++++ Material ++++
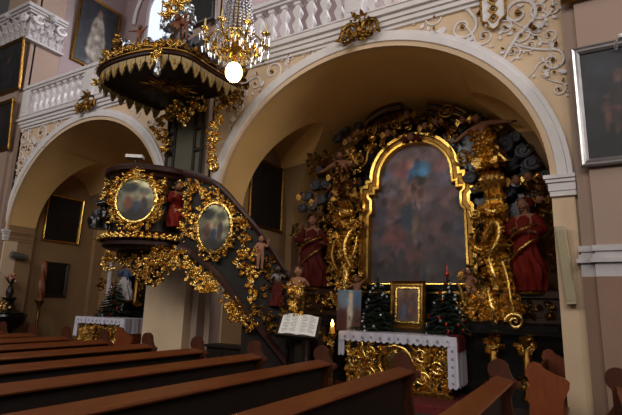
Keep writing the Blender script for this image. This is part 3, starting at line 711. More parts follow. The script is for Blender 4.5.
# body behind everything
body = [(-2.35,1.2),(2.3,1.2),(2.3,3.9),(2.1,4.5),(1.7,5.0),(1.15,5.45),(.5,5.72),(-.3,5.75),(-1.0,5.6),(-1.6,5.2),(-1.95,4.7),(-2.2,4.1),(-2.35,3.6)]
b = MB(); b.loft([[(RX+x,y,z) for x,z in body] for y in (9.66,10.06)]); b.build('back_structure', 'marble', ret, False)
b = MB(); sweep(b, OUT, [(-.03,9.66),(-.03,9.50),(.0,9.44),(.06,9.45),(.07,9.51),(.15,9.51),(.16,9.47),(.205,9.48),(.225,9.56),(.225,9.64)]); b.build('painting_frame', 'golds', ret)
b = MB(); sweep(b, OUT, [(.066,9.515),(.075,9.50),(.145,9.50),(.154,9.515)]); b.build('frame_channel', 'oldgold', ret)
def inside(x,z):
    c = False; n = len(outl)
    for i in range(n):
        (x0,z0),(x1,z1) = outl[i-1], outl[i]
        if (z0 > z) != (z1 > z) and x < (x1-x0)*(z-z0)/(z1-z0)+x0: c = not c
    return c
blobs = [(.5,.97,.6,.14,(.42,.35,.36),.6),(.53,.80,.10,.055,(.24,.42,.56),1),(.48,.77,.08,.05,(.22,.38,.52),.9),(.45,.83,.05,.035,(.56,.40,.36),.8),(.36,.80,.1,.06,(.42,.26,.28),.8),(.22,.74,.12,.06,(.34,.33,.42),.8),(.74,.80,.09,.06,(.46,.31,.32),.7),(.8,.72,.12,.06,(.32,.30,.37),.7),
    (.48,.64,.07,.09,(.50,.34,.32),.8),(.55,.60,.10,.05,(.46,.36,.36),.7),(.38,.66,.035,.1,(.44,.33,.31),.7),(.25,.55,.12,.08,(.36,.25,.27),.7),(.78,.58,.12,.07,(.36,.25,.27),.6),(.42,.48,.07,.11,(.17,.21,.26),.8),(.5,.40,.04,.08,(.44,.34,.28),.6),(.28,.36,.14,.09,(.34,.20,.20),.7),(.72,.40,.13,.1,(.30,.21,.22),.7),
    (.12,.5,.1,.14,(.18,.16,.22),.7),(.90,.48,.1,.16,(.19,.17,.21),.7),(.45,.24,.16,.06,(.30,.20,.19),.7),(.62,.14,.2,.05,(.27,.24,.23),.6),(.25,.15,.2,.08,(.16,.13,.15),.7),(.82,.16,.15,.1,(.17,.15,.17),.7)]
pr_ = random.Random(77)
for k in range(58):
    u_, v_ = pr_.uniform(.06,.94), pr_.uniform(.06,.86); s_ = .6+.4*v_
    c_ = pr_.choice(((.52,.37,.31),(.46,.33,.29),(.36,.18,.18),(.20,.25,.34),(.40,.32,.24),(.14,.12,.15),(.16,.13,.14)))
    blobs.append((u_, v_, pr_.uniform(.018,.045), pr_.uniform(.016,.04), tuple(q*s_*.92 for q in c_), .55))
put_canvas('altar_painting', ret, canvas(2.3,3.3,((.24,.21,.24),(.50,.42,.45)),[(a,b_,c_,d_,tuple(min(1,q*1.32) for q in e_),min(1,k_*1.15)) for a,b_,c_,d_,e_,k_ in blobs],61,80,110,.24), Matrix.Translation((RX-1.15,9.63,1.90)), lambda x,z: inside(x-1.15,z+1.90))
# winged head over the crown of the frame
cherub(ret, (RX,9.36,5.17), .085, (0,-1,-.2), 'darkred', 3)
# broken arched pediment
def arcpath(pxs, Y): return [at(x,y,Y) for x,y in pxs]
def smooth(pts, n=5):
    out = []
    for i in range(len(pts)-1):
        p0,p1,p2,p3 = pts[max(0,i-1)],pts[i],pts[i+1],pts[min(len(pts)-1,i+2)]
        for k in range(n):
            t = k/n; out.append(.5*((2*p1)+(p2-p0)*t+(2*p0-5*p1+4*p2-p3)*t*t+(3*p1-p0-3*p2+p3)*t**3))
    out.append(pts[-1]); return out
for pxs,nm in (([(366,124),(376,116),(388,110),(402,107)],'l'),([(428,107),(444,109),(458,113),(468,118)],'r')):
    c = smooth(arcpath(pxs, 9.4))
    b = MB(); b.tube(c, .085, 8, 1.3, up=(0,-1,0)); b.build('pediment_arch', 'brownmarble', ret)
    b = MB(); b.tube([q+V(0,-.10,.07) for q in c], .022, 6); b.tube([q+V(0,-.10,-.075) for q in c], .018, 6); b.build('pediment_moulding', 'oldgold', ret)
def scr(px,py,Y,R,sg=1,turns=1.6,w=.04,tail=0.,up=1,m='gold',tilt=0.,name='scroll'):
    c = at(px,py,Y); b = MB(); a = tilt
    b.scroll(frame4(c, (sg*math.cos(a),0,sg*math.sin(a)), (-up*math.sin(a)*1,0,up*math.cos(a))), R, turns, w, tail=tail)
    return b.build(name, m, ret)
scr(447,110,9.3,.15,-1,1.8,.035,0,1,'oldgold'); scr(462,157,9.25,.17,-1,1.6,.04,.25,1,'gold'); scr(360,160,9.25,.15,1,1.5,.035,.22,1,'oldgold')
scr(371,131,9.28,.11,1,1.6,.03,.1,1,'oldgold'); scr(395,125,9.3,.10,1,1.5,.028,.12,-1,'oldgold')
b = MB(); b.ell(at(373,138,9.3), .09, 12, 9); b.build('gilded_boss', 'golds', ret)
# clouds
def CL(lst, Y): return [(at(x,y,Y+rnd.uniform(-.06,.06)), r) for x,y,r in lst]
cloud(ret, CL([(506,146,.19),(523,152,.17),(515,138,.14),(532,164,.16),(499,160,.13),(527,177,.15),(511,165,.15)], 9.5))
cloud(ret, CL([(541,190,.15),(536,178,.12),(500,178,.12),(508,192,.14),(545,176,.12)], 9.5))
cloud(ret, CL([(344,128,.15),(352,120,.12),(338,138,.12),(358,126,.1)], 9.55)); cloud(ret, CL([(322,172,.15),(327,184,.13),(316,186,.13),(331,170,.11),(334,196,.12)], 9.4))
cloud(ret, CL([(308,197,.13),(314,206,.13),(303,208,.11),(322,200,.12)], 9.35)); cloud(ret, CL([(438,113,.11),(472,122,.13),(480,128,.12),(455,118,.1)], 9.5))
cloud(ret, CL([(471,178,.14),(480,170,.13),(476,190,.1),(492,170,.12)], 9.5)); cloud(ret, CL([(352,196,.13),(357,184,.12),(340,188,.12),(357,204,.1)], 9.5))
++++
The exercise: Return each line of the data, keeping its wording exact and omitting pictures.

Correct response:
Keep writing the Blender script for this image. This is part 3, starting at line 711. More parts follow. The script is for Blender 4.5.
# body behind everything
body = [(-2.35,1.2),(2.3,1.2),(2.3,3.9),(2.1,4.5),(1.7,5.0),(1.15,5.45),(.5,5.72),(-.3,5.75),(-1.0,5.6),(-1.6,5.2),(-1.95,4.7),(-2.2,4.1),(-2.35,3.6)]
b = MB(); b.loft([[(RX+x,y,z) for x,z in body] for y in (9.66,10.06)]); b.build('back_structure', 'marble', ret, False)
b = MB(); sweep(b, OUT, [(-.03,9.66),(-.03,9.50),(.0,9.44),(.06,9.45),(.07,9.51),(.15,9.51),(.16,9.47),(.205,9.48),(.225,9.56),(.225,9.64)]); b.build('painting_frame', 'golds', ret)
b = MB(); sweep(b, OUT, [(.066,9.515),(.075,9.50),(.145,9.50),(.154,9.515)]); b.build('frame_channel', 'oldgold', ret)
def inside(x,z):
    c = False; n = len(outl)
    for i in range(n):
        (x0,z0),(x1,z1) = outl[i-1], outl[i]
        if (z0 > z) != (z1 > z) and x < (x1-x0)*(z-z0)/(z1-z0)+x0: c = not c
    return c
blobs = [(.5,.97,.6,.14,(.42,.35,.36),.6),(.53,.80,.10,.055,(.24,.42,.56),1),(.48,.77,.08,.05,(.22,.38,.52),.9),(.45,.83,.05,.035,(.56,.40,.36),.8),(.36,.80,.1,.06,(.42,.26,.28),.8),(.22,.74,.12,.06,(.34,.33,.42),.8),(.74,.80,.09,.06,(.46,.31,.32),.7),(.8,.72,.12,.06,(.32,.30,.37),.7),
    (.48,.64,.07,.09,(.50,.34,.32),.8),(.55,.60,.10,.05,(.46,.36,.36),.7),(.38,.66,.035,.1,(.44,.33,.31),.7),(.25,.55,.12,.08,(.36,.25,.27),.7),(.78,.58,.12,.07,(.36,.25,.27),.6),(.42,.48,.07,.11,(.17,.21,.26),.8),(.5,.40,.04,.08,(.44,.34,.28),.6),(.28,.36,.14,.09,(.34,.20,.20),.7),(.72,.40,.13,.1,(.30,.21,.22),.7),
    (.12,.5,.1,.14,(.18,.16,.22),.7),(.90,.48,.1,.16,(.19,.17,.21),.7),(.45,.24,.16,.06,(.30,.20,.19),.7),(.62,.14,.2,.05,(.27,.24,.23),.6),(.25,.15,.2,.08,(.16,.13,.15),.7),(.82,.16,.15,.1,(.17,.15,.17),.7)]
pr_ = random.Random(77)
for k in range(58):
    u_, v_ = pr_.uniform(.06,.94), pr_.uniform(.06,.86); s_ = .6+.4*v_
    c_ = pr_.choice(((.52,.37,.31),(.46,.33,.29),(.36,.18,.18),(.20,.25,.34),(.40,.32,.24),(.14,.12,.15),(.16,.13,.14)))
    blobs.append((u_, v_, pr_.uniform(.018,.045), pr_.uniform(.016,.04), tuple(q*s_*.92 for q in c_), .55))
put_canvas('altar_painting', ret, canvas(2.3,3.3,((.24,.21,.24),(.50,.42,.45)),[(a,b_,c_,d_,tuple(min(1,q*1.32) for q in e_),min(1,k_*1.15)) for a,b_,c_,d_,e_,k_ in blobs],61,80,110,.24), Matrix.Translation((RX-1.15,9.63,1.90)), lambda x,z: inside(x-1.15,z+1.90))
# winged head over the crown of the frame
cherub(ret, (RX,9.36,5.17), .085, (0,-1,-.2), 'darkred', 3)
# broken arched pediment
def arcpath(pxs, Y): return [at(x,y,Y) for x,y in pxs]
def smooth(pts, n=5):
    out = []
    for i in range(len(pts)-1):
        p0,p1,p2,p3 = pts[max(0,i-1)],pts[i],pts[i+1],pts[min(len(pts)-1,i+2)]
        for k in range(n):
            t = k/n; out.append(.5*((2*p1)+(p2-p0)*t+(2*p0-5*p1+4*p2-p3)*t*t+(3*p1-p0-3*p2+p3)*t**3))
    out.append(pts[-1]); return out
for pxs,nm in (([(366,124),(376,116),(388,110),(402,107)],'l'),([(428,107),(444,109),(458,113),(468,118)],'r')):
    c = smooth(arcpath(pxs, 9.4))
    b = MB(); b.tube(c, .085, 8, 1.3, up=(0,-1,0)); b.build('pediment_arch', 'brownmarble', ret)
    b = MB(); b.tube([q+V(0,-.10,.07) for q in c], .022, 6); b.tube([q+V(0,-.10,-.075) for q in c], .018, 6); b.build('pediment_moulding', 'oldgold', ret)
def scr(px,py,Y,R,sg=1,turns=1.6,w=.04,tail=0.,up=1,m='gold',tilt=0.,name='scroll'):
    c = at(px,py,Y); b = MB(); a = tilt
    b.scroll(frame4(c, (sg*math.cos(a),0,sg*math.sin(a)), (-up*math.sin(a)*1,0,up*math.cos(a))), R, turns, w, tail=tail)
    return b.build(name, m, ret)
scr(447,110,9.3,.15,-1,1.8,.035,0,1,'oldgold'); scr(462,157,9.25,.17,-1,1.6,.04,.25,1,'gold'); scr(360,160,9.25,.15,1,1.5,.035,.22,1,'oldgold')
scr(371,131,9.28,.11,1,1.6,.03,.1,1,'oldgold'); scr(395,125,9.3,.10,1,1.5,.028,.12,-1,'oldgold')
b = MB(); b.ell(at(373,138,9.3), .09, 12, 9); b.build('gilded_boss', 'golds', ret)
# clouds
def CL(lst, Y): return [(at(x,y,Y+rnd.uniform(-.06,.06)), r) for x,y,r in lst]
cloud(ret, CL([(506,146,.19),(523,152,.17),(515,138,.14),(532,164,.16),(499,160,.13),(527,177,.15),(511,165,.15)], 9.5))
cloud(ret, CL([(541,190,.15),(536,178,.12),(500,178,.12),(508,192,.14),(545,176,.12)], 9.5))
cloud(ret, CL([(344,128,.15),(352,120,.12),(338,138,.12),(358,126,.1)], 9.55)); cloud(ret, CL([(322,172,.15),(327,184,.13),(316,186,.13),(331,170,.11),(334,196,.12)], 9.4))
cloud(ret, CL([(308,197,.13),(314,206,.13),(303,208,.11),(322,200,.12)], 9.35)); cloud(ret, CL([(438,113,.11),(472,122,.13),(480,128,.12),(455,118,.1)], 9.5))
cloud(ret, CL([(471,178,.14),(480,170,.13),(476,190,.1),(492,170,.12)], 9.5)); cloud(ret, CL([(352,196,.13),(357,184,.12),(340,188,.12),(357,204,.1)], 9.5))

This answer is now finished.